Sunday, February 8, 2009

Archival Discoveries



One of the best, though also of course sometimes one of the worst, parts of being a legal historian is that you get to work in archives if you want. A few years ago I spent a month in the archives of the seventeenth-century commercial court of Lyon. No matter how hard I stared, I could not get the squiggles on the page to resolve themselves into letters. A year of paleographical training would probably have helped, I know, but that was not a pleasant experience. By contrast, I have recently been working in English archives on eighteenth-century material, and that is an altogether different thing. One completely fortuitous archival discovery has just metamorphosed into an article. I was working in the archive of William de Grey in Norwich, England. De Grey was chief justice of the Court of Common Pleas when William Blackstone was on that court, and I was researching a paper on Blackstone as a judge. With about 45 minutes left before the archive closed, I got to the multiple bundles of receipts and accounts de Grey had kept while on the bench. As I flipped through them quickly, looking for entries relevant to Blackstone, I noticed many book purchase receipts. Since de Grey’s opinions were rather erudite, I thought this was interesting and decided to take a photograph of the next receipt I saw so that I could drop in a footnote to the effect that de Grey was a bibliophile. When, two weeks later and back in the U.S., I actually looked at the receipt I had photographed (reproduced here from the Norfolk Record Office WLS LV/10/25), I discovered that it recorded the law books de Grey had purchased his first year on the bench, including the elementary book on Common Pleas procedure that he bought the day he took the oath of office. I next realized that de Grey had never practiced before the court to which he had just been appointed. So apparently one of the first things he did was go out and buy a nutshell that would tell him how his new court's procedure worked.

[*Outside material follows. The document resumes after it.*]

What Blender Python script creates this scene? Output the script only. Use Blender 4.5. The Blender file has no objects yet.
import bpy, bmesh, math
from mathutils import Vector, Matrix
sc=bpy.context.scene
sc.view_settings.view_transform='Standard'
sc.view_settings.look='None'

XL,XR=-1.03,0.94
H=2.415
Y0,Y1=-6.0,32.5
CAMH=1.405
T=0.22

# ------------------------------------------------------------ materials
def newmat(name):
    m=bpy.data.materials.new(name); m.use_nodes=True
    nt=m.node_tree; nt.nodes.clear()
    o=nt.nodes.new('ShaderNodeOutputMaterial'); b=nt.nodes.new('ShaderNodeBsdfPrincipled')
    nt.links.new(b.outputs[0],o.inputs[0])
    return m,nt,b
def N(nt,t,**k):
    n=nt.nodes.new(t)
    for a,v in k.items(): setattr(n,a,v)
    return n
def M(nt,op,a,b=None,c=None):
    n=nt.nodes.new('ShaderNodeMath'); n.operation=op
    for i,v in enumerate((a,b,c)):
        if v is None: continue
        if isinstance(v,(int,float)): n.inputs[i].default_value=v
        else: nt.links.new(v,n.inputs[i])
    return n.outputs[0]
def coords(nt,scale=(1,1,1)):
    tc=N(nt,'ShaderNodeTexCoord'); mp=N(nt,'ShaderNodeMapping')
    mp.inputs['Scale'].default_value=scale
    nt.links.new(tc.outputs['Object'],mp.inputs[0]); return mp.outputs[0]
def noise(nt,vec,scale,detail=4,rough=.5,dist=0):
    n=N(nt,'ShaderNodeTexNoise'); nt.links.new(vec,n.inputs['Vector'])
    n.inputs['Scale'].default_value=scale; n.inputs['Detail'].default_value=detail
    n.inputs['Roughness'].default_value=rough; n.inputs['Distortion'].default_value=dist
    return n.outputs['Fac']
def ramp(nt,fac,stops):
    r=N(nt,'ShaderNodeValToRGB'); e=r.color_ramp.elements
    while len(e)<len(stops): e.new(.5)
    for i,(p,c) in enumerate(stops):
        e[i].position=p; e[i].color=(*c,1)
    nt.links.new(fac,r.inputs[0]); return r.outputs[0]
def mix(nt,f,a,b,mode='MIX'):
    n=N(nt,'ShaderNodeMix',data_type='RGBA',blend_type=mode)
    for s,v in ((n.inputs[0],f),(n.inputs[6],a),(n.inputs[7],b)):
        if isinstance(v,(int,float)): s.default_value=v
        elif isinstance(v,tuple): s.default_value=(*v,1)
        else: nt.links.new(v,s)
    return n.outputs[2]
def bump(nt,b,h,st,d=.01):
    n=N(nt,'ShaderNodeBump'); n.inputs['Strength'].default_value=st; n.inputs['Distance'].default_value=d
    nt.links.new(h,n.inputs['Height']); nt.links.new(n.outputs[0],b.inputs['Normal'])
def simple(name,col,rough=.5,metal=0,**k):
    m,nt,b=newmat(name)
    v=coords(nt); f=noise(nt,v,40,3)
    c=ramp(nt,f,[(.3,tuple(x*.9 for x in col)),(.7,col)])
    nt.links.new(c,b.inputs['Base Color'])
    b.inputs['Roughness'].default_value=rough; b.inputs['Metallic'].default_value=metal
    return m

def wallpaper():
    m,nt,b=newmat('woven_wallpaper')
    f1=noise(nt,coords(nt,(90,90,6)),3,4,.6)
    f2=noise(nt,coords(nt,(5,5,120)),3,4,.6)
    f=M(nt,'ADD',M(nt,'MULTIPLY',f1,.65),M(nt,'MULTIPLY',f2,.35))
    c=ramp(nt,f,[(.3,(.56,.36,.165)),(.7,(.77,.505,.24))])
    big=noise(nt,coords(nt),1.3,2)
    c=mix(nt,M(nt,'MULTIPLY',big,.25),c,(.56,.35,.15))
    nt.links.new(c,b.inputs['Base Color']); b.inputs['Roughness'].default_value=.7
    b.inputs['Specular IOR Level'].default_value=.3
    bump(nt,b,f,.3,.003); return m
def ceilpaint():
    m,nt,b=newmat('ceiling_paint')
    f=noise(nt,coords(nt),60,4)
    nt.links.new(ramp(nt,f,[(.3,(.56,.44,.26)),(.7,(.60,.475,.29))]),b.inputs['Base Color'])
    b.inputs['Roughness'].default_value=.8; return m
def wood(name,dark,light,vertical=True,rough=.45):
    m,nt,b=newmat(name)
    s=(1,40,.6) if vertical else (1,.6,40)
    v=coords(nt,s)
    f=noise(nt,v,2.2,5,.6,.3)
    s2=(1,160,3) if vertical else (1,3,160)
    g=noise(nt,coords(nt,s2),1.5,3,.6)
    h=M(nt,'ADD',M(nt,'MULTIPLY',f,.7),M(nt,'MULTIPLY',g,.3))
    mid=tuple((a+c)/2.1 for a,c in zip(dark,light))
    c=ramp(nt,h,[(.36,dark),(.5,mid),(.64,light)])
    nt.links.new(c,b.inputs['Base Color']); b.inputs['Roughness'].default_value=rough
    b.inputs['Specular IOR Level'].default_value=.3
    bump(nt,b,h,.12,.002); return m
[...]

That receipt, along with about 47 others, his library catalogues, his annotated Introduction to the Law Relative to Trials at Nisi Prius by Francis Buller, some commonplace books, and his bench notebook, ended up becoming a paper entitled The Judicial Education of William de Grey. Tomorrow, I am going to blog a bit more about this paper, and then I am going to write a series of posts about the few tips and tricks I have learned for working in archives.